[Scene script records]
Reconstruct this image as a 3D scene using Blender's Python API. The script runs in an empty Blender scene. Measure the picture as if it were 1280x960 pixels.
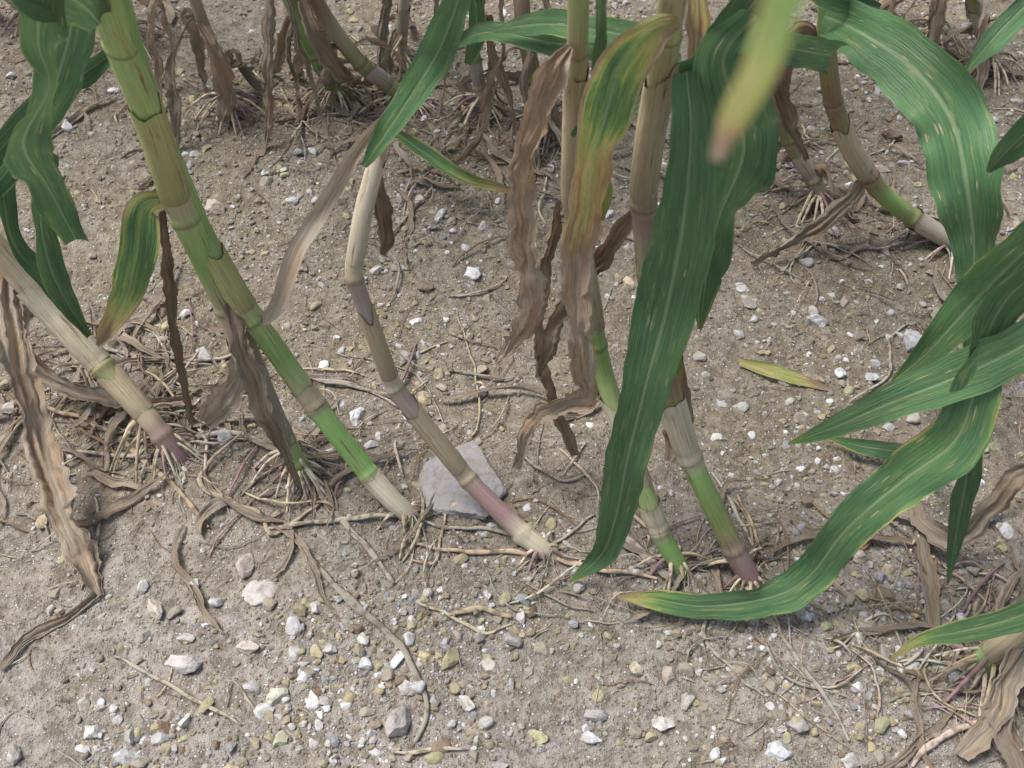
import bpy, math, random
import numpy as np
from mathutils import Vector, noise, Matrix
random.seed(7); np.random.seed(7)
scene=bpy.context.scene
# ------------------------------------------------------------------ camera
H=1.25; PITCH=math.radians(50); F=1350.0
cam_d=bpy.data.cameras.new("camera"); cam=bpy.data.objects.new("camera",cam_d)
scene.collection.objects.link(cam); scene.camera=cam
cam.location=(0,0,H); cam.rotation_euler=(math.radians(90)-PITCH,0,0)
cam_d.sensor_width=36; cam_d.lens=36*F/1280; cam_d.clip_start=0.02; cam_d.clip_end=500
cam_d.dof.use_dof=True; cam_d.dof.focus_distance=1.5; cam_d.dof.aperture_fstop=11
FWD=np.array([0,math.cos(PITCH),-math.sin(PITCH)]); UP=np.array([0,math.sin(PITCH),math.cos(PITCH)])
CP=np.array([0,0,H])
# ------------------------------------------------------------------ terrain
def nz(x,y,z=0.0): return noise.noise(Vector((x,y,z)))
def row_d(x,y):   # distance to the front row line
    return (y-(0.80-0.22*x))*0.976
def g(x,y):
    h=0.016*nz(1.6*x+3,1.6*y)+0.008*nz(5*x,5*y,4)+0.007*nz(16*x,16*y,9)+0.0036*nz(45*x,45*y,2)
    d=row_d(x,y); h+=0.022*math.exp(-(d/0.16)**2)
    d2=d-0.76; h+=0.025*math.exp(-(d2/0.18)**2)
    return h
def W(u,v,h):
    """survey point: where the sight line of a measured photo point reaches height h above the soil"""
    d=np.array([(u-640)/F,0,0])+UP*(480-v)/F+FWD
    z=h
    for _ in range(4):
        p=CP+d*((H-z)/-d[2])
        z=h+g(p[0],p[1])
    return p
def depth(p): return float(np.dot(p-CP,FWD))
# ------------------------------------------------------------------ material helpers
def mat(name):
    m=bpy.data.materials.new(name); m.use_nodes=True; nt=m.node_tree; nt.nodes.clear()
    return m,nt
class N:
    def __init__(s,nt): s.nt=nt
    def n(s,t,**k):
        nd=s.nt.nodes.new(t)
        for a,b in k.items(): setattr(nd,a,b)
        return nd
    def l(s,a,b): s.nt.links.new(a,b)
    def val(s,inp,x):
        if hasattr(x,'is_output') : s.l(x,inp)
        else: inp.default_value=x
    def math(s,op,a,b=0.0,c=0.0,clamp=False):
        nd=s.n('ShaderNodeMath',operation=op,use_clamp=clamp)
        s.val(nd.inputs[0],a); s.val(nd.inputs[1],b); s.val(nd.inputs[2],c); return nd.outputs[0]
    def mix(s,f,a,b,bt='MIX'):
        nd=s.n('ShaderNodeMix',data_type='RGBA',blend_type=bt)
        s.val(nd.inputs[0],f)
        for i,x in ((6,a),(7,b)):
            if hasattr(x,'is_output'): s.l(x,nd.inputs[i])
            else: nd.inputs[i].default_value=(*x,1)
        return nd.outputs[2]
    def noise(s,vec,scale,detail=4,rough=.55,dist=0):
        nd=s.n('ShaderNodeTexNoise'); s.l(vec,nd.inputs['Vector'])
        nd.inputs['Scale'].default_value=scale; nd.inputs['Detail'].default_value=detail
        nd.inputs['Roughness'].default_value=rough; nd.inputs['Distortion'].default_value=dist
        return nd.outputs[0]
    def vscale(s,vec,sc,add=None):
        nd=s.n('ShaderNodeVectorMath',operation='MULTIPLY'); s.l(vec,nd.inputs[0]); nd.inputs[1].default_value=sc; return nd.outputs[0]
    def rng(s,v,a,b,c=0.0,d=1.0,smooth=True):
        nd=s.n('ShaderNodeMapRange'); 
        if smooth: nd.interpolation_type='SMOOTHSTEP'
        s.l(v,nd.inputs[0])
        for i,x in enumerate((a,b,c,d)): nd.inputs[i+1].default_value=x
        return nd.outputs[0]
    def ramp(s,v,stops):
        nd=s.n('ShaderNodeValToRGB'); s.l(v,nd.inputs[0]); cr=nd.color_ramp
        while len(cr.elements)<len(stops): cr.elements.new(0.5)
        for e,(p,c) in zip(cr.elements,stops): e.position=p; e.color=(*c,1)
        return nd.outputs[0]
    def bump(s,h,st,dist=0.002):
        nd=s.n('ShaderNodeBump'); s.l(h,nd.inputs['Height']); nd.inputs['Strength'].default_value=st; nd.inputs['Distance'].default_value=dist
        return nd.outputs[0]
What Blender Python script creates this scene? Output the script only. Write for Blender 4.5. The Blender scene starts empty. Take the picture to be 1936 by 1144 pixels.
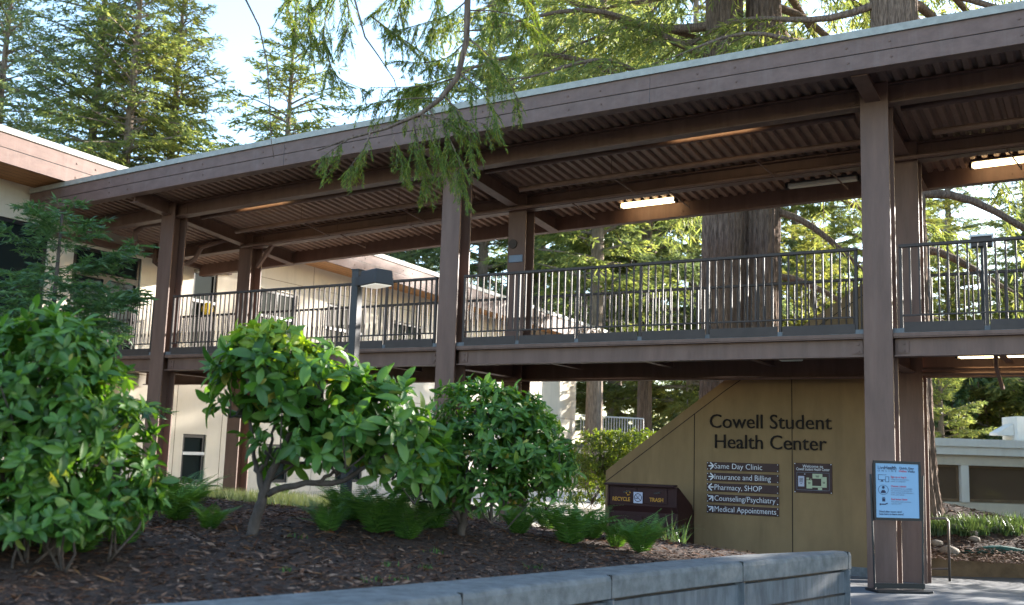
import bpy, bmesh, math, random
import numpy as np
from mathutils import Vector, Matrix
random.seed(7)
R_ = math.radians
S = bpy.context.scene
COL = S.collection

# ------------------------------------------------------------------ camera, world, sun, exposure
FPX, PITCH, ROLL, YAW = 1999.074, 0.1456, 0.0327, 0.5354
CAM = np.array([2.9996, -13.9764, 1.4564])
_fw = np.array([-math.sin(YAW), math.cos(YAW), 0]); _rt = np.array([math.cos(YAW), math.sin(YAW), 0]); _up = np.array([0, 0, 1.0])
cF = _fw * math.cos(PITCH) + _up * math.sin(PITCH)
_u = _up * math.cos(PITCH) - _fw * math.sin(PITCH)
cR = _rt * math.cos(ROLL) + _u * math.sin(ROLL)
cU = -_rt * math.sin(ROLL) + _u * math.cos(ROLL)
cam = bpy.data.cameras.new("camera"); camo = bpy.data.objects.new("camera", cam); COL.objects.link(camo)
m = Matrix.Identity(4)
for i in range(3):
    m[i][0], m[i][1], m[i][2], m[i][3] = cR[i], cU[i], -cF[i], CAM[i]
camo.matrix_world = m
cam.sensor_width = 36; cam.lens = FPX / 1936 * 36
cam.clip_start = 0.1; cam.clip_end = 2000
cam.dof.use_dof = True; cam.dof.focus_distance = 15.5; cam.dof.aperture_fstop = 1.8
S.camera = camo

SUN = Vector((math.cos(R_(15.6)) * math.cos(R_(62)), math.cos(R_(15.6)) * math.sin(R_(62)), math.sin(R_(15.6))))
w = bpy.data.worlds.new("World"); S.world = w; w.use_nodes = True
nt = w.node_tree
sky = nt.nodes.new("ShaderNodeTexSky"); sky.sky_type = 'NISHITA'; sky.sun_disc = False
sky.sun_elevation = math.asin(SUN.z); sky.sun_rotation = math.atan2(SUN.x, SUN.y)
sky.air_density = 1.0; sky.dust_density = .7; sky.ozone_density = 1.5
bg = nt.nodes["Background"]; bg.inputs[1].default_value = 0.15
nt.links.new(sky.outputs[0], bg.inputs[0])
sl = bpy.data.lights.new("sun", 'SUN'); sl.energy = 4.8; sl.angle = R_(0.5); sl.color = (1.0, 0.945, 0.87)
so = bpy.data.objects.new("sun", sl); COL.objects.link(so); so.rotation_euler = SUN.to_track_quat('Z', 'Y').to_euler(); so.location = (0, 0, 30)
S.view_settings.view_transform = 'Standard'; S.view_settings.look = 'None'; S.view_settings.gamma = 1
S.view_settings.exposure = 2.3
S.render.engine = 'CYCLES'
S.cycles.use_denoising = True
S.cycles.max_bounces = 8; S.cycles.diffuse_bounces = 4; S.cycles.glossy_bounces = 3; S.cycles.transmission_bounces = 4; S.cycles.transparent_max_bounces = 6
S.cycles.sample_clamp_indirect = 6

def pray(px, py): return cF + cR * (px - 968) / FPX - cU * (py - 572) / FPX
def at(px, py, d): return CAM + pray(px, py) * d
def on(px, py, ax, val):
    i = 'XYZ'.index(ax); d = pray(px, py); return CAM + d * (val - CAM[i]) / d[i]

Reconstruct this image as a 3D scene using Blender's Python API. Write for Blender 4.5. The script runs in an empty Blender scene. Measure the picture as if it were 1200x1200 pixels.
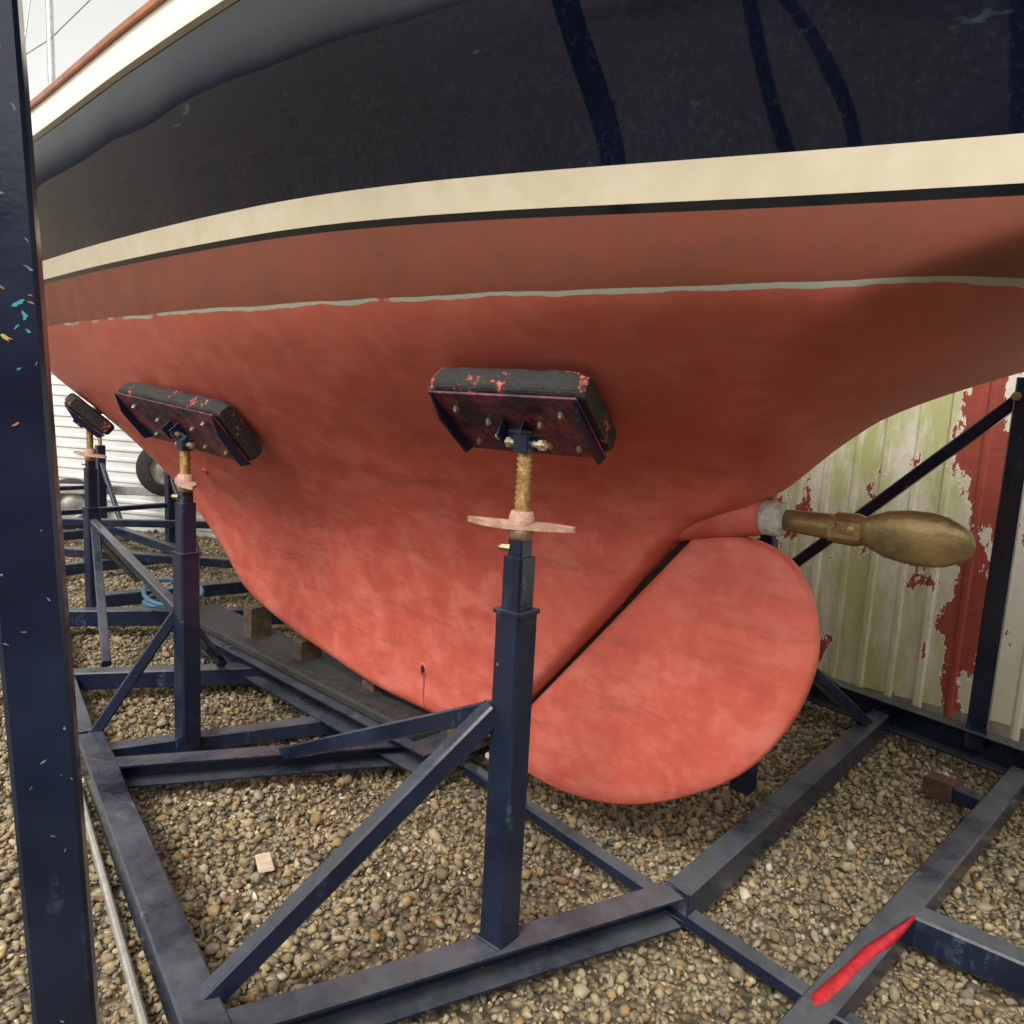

PROBLEM TO SOLVE -
Look for the word "Python" in every line of the listing and copy the lines that have it.

FULL RESPONSE -
Reconstruct this image as a 3D scene using Blender's Python API. The script runs in an empty Blender scene. Measure the picture as if it were 1280x960 pixels.
What Blender Python script creates this scene? Output the script only. Write for Blender 4.5. The Blender scene starts empty. Take the picture to be 1936 by 1144 pixels.
Reconstruct this image as a 3D scene using Blender's Python API. Write for Blender 4.5. The script runs in an empty Blender scene. Measure the picture as if it were 1200x1200 pixels.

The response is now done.